PROBLEM REQUIREMENTS:
Carry none of the pictures over; write out the complete data exactly.

++++++

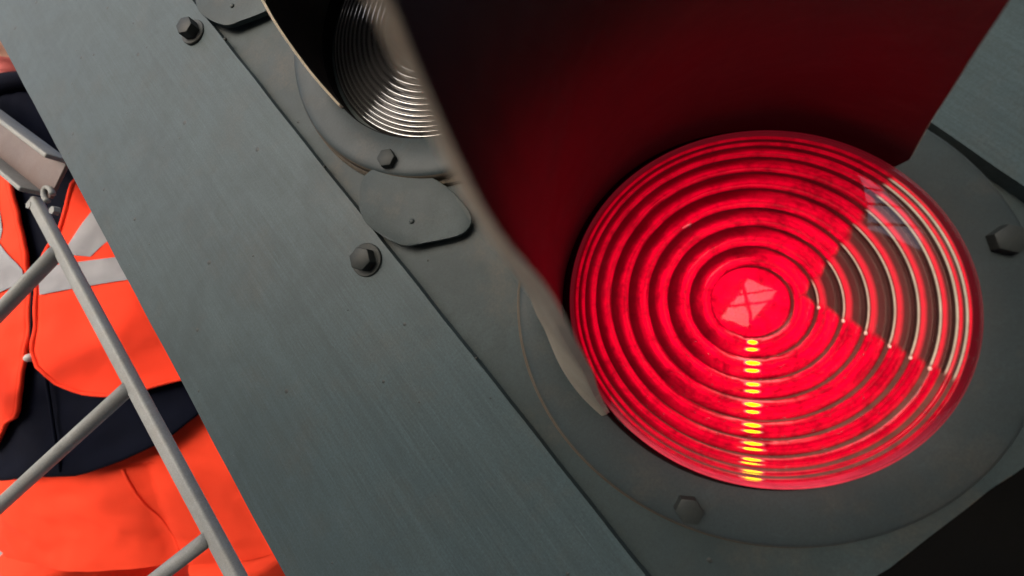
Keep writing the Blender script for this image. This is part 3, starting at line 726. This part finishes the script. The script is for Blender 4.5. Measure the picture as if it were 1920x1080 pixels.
bo.modifiers.new('sub', 'SUBSURF').levels = 2; bo.modifiers['sub'].render_levels = 2
# face: jaw, lips, nose, eyes, ears as a sculpted head shell joined to the body's head
HC = (-106, 14)
bm = bmesh.new(); bmesh.ops.create_uvsphere(bm, u_segments=72, v_segments=56, radius=1)
def gauss(x, y, a, b, s, t=None): return math.exp(-((x - a) / s) ** 2 - ((y - b) / (t or s)) ** 2)
for v in bm.verts:
    x, y, z = v.co                 # z up, -y front
    w = 78 * (1 - .30 * max(0, -z) ** 1.5); fx, fz = x * w, z * 118; fy = y * (98 - 14 * max(0, -z))
    if y < 0:
        X, Zc = fx, fz
        fy -= 20 * gauss(X, Zc, 0, -22, 12, 22) + 5.5 * gauss(X, Zc, 0, -56, 22, 5) + 6.5 * gauss(X, Zc, 0, -68, 19, 5.5) + 12 * gauss(X, Zc, 0, -100, 26, 16)
        fy += 8 * gauss(X, Zc, -30, 6, 14, 9) + 8 * gauss(X, Zc, 30, 6, 14, 9) + 2.5 * gauss(X, Zc, 0, -62, 24, 2.0)
    v.co = Vector((fx, fy, fz))
for f in bm.faces:
    c = f.calc_center_median()
    f.material_index = 1 if (c.y < 0 and abs(c.x) < 25 and -73 < c.z < -52) else 0
tilt = Matrix.Rotation(math.radians(0), 3, 'X') @ Matrix.Rotation(math.radians(-8), 3, 'Y')
for v in bm.verts:
    q = tilt @ v.co; v.co = PW(HC[0] + q.x / KX, HC[1] - q.z / KX, q.y)
head = obj('head', bm, [M_skin, M_lip], bo, smooth=True)
bm = bmesh.new(); bmesh.ops.create_uvsphere(bm, u_segments=40, v_segments=30, radius=1)
bmesh.ops.delete(bm, geom=[v for v in bm.verts if v.co.z < .15 and v.co.y < .25 or v.co.z < -.45], context='VERTS')
for v in bm.verts:
    q = tilt @ Vector((v.co.x * 84, v.co.y * 106 + 4, v.co.z * 126)); k = 1 + .03 * noise.noise(v.co * 6); v.co = PW(HC[0] + q.x * k / KX, HC[1] - q.z * k / KX, q.y * k)
obj('hair', bm, M_hair, bo, smooth=True)
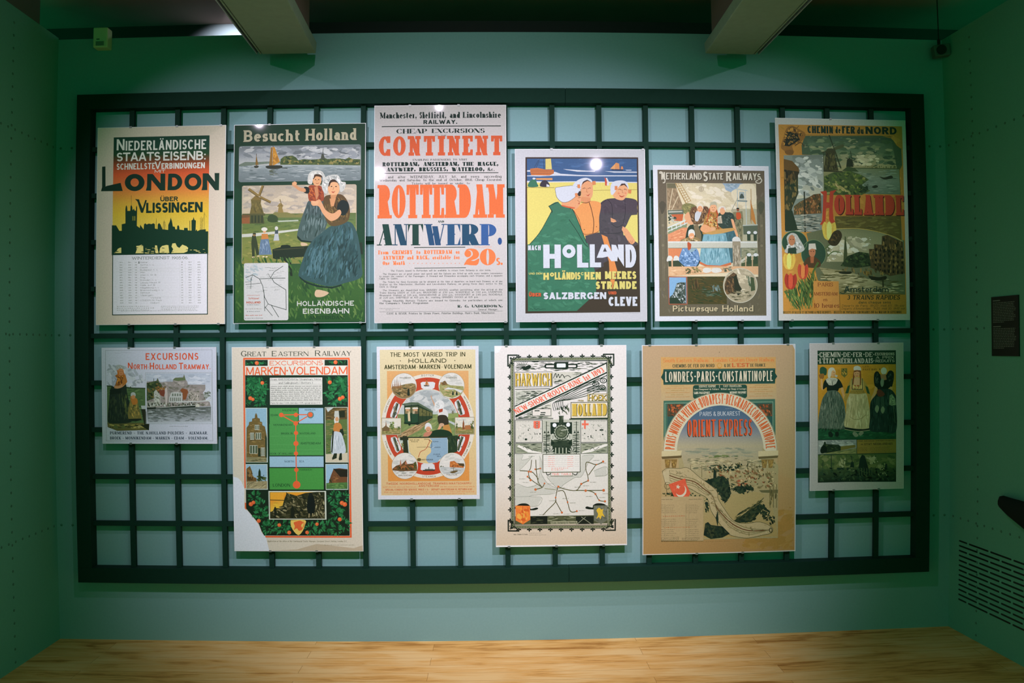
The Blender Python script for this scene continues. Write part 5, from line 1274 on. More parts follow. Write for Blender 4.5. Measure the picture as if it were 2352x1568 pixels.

++++++

RESPONSE:
Keep writing the Blender script for this image. This is part 3, starting at line 726. This part finishes the script. The script is for Blender 4.5. Measure the picture as if it were 1920x1080 pixels.
bo.modifiers.new('sub', 'SUBSURF').levels = 2; bo.modifiers['sub'].render_levels = 2
# face: jaw, lips, nose, eyes, ears as a sculpted head shell joined to the body's head
HC = (-106, 14)
bm = bmesh.new(); bmesh.ops.create_uvsphere(bm, u_segments=72, v_segments=56, radius=1)
def gauss(x, y, a, b, s, t=None): return math.exp(-((x - a) / s) ** 2 - ((y - b) / (t or s)) ** 2)
for v in bm.verts:
    x, y, z = v.co                 # z up, -y front
    w = 78 * (1 - .30 * max(0, -z) ** 1.5); fx, fz = x * w, z * 118; fy = y * (98 - 14 * max(0, -z))
    if y < 0:
        X, Zc = fx, fz
        fy -= 20 * gauss(X, Zc, 0, -22, 12, 22) + 5.5 * gauss(X, Zc, 0, -56, 22, 5) + 6.5 * gauss(X, Zc, 0, -68, 19, 5.5) + 12 * gauss(X, Zc, 0, -100, 26, 16)
        fy += 8 * gauss(X, Zc, -30, 6, 14, 9) + 8 * gauss(X, Zc, 30, 6, 14, 9) + 2.5 * gauss(X, Zc, 0, -62, 24, 2.0)
    v.co = Vector((fx, fy, fz))
for f in bm.faces:
    c = f.calc_center_median()
    f.material_index = 1 if (c.y < 0 and abs(c.x) < 25 and -73 < c.z < -52) else 0
tilt = Matrix.Rotation(math.radians(0), 3, 'X') @ Matrix.Rotation(math.radians(-8), 3, 'Y')
for v in bm.verts:
    q = tilt @ v.co; v.co = PW(HC[0] + q.x / KX, HC[1] - q.z / KX, q.y)
head = obj('head', bm, [M_skin, M_lip], bo, smooth=True)
bm = bmesh.new(); bmesh.ops.create_uvsphere(bm, u_segments=40, v_segments=30, radius=1)
bmesh.ops.delete(bm, geom=[v for v in bm.verts if v.co.z < .15 and v.co.y < .25 or v.co.z < -.45], context='VERTS')
for v in bm.verts:
    q = tilt @ Vector((v.co.x * 84, v.co.y * 106 + 4, v.co.z * 126)); k = 1 + .03 * noise.noise(v.co * 6); v.co = PW(HC[0] + q.x * k / KX, HC[1] - q.z * k / KX, q.y * k)
obj('hair', bm, M_hair, bo, smooth=True)
The Blender Python script for this scene continues. Write part 5, from line 1274 on. More parts follow. Write for Blender 4.5. Measure the picture as if it were 2352x1568 pixels.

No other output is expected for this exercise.